Information provided
- - - -

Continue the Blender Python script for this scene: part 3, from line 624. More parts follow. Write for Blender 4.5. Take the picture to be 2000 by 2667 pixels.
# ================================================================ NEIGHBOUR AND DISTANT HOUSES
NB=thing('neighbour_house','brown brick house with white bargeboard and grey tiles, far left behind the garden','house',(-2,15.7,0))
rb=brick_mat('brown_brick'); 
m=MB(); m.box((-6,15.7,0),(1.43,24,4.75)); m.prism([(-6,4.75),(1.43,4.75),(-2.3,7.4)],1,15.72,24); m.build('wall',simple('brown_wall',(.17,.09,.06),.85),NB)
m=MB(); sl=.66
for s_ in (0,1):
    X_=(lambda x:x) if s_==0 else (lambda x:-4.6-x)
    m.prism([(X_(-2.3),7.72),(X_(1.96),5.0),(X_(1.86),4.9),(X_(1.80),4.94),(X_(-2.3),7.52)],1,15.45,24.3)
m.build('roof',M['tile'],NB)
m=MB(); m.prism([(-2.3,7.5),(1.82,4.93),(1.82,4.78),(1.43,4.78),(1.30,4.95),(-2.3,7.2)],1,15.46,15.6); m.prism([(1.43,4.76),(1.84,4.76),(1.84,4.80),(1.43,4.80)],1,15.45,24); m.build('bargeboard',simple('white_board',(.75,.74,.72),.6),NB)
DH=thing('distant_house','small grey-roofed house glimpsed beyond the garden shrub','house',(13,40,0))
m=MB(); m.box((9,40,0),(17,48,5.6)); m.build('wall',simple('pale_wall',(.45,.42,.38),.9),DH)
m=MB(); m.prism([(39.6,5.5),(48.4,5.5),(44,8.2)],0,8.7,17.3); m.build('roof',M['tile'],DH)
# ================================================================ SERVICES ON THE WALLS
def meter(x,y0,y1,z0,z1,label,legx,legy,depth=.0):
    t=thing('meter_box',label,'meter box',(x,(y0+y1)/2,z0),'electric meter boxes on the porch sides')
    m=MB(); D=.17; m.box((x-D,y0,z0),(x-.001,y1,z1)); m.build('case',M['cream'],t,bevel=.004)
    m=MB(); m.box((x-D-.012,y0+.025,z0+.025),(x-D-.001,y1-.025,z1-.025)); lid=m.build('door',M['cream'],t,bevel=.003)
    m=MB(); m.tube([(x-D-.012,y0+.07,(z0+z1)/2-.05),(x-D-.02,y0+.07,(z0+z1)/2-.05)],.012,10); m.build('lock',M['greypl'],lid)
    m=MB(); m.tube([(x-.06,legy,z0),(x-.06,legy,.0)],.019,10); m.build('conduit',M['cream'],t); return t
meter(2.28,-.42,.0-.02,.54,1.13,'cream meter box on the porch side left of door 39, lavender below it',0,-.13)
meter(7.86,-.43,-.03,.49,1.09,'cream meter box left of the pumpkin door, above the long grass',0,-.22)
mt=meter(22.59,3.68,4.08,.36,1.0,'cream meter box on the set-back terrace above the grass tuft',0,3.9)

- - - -

What is needed
Every line above should be written out again exactly as it stands.

Response to the task
Continue the Blender Python script for this scene: part 3, from line 624. More parts follow. Write for Blender 4.5. Take the picture to be 2000 by 2667 pixels.
# ================================================================ NEIGHBOUR AND DISTANT HOUSES
NB=thing('neighbour_house','brown brick house with white bargeboard and grey tiles, far left behind the garden','house',(-2,15.7,0))
rb=brick_mat('brown_brick'); 
m=MB(); m.box((-6,15.7,0),(1.43,24,4.75)); m.prism([(-6,4.75),(1.43,4.75),(-2.3,7.4)],1,15.72,24); m.build('wall',simple('brown_wall',(.17,.09,.06),.85),NB)
m=MB(); sl=.66
for s_ in (0,1):
    X_=(lambda x:x) if s_==0 else (lambda x:-4.6-x)
    m.prism([(X_(-2.3),7.72),(X_(1.96),5.0),(X_(1.86),4.9),(X_(1.80),4.94),(X_(-2.3),7.52)],1,15.45,24.3)
m.build('roof',M['tile'],NB)
m=MB(); m.prism([(-2.3,7.5),(1.82,4.93),(1.82,4.78),(1.43,4.78),(1.30,4.95),(-2.3,7.2)],1,15.46,15.6); m.prism([(1.43,4.76),(1.84,4.76),(1.84,4.80),(1.43,4.80)],1,15.45,24); m.build('bargeboard',simple('white_board',(.75,.74,.72),.6),NB)
DH=thing('distant_house','small grey-roofed house glimpsed beyond the garden shrub','house',(13,40,0))
m=MB(); m.box((9,40,0),(17,48,5.6)); m.build('wall',simple('pale_wall',(.45,.42,.38),.9),DH)
m=MB(); m.prism([(39.6,5.5),(48.4,5.5),(44,8.2)],0,8.7,17.3); m.build('roof',M['tile'],DH)
# ================================================================ SERVICES ON THE WALLS
def meter(x,y0,y1,z0,z1,label,legx,legy,depth=.0):
    t=thing('meter_box',label,'meter box',(x,(y0+y1)/2,z0),'electric meter boxes on the porch sides')
    m=MB(); D=.17; m.box((x-D,y0,z0),(x-.001,y1,z1)); m.build('case',M['cream'],t,bevel=.004)
    m=MB(); m.box((x-D-.012,y0+.025,z0+.025),(x-D-.001,y1-.025,z1-.025)); lid=m.build('door',M['cream'],t,bevel=.003)
    m=MB(); m.tube([(x-D-.012,y0+.07,(z0+z1)/2-.05),(x-D-.02,y0+.07,(z0+z1)/2-.05)],.012,10); m.build('lock',M['greypl'],lid)
    m=MB(); m.tube([(x-.06,legy,z0),(x-.06,legy,.0)],.019,10); m.build('conduit',M['cream'],t); return t
meter(2.28,-.42,.0-.02,.54,1.13,'cream meter box on the porch side left of door 39, lavender below it',0,-.13)
meter(7.86,-.43,-.03,.49,1.09,'cream meter box left of the pumpkin door, above the long grass',0,-.22)
mt=meter(22.59,3.68,4.08,.36,1.0,'cream meter box on the set-back terrace above the grass tuft',0,3.9)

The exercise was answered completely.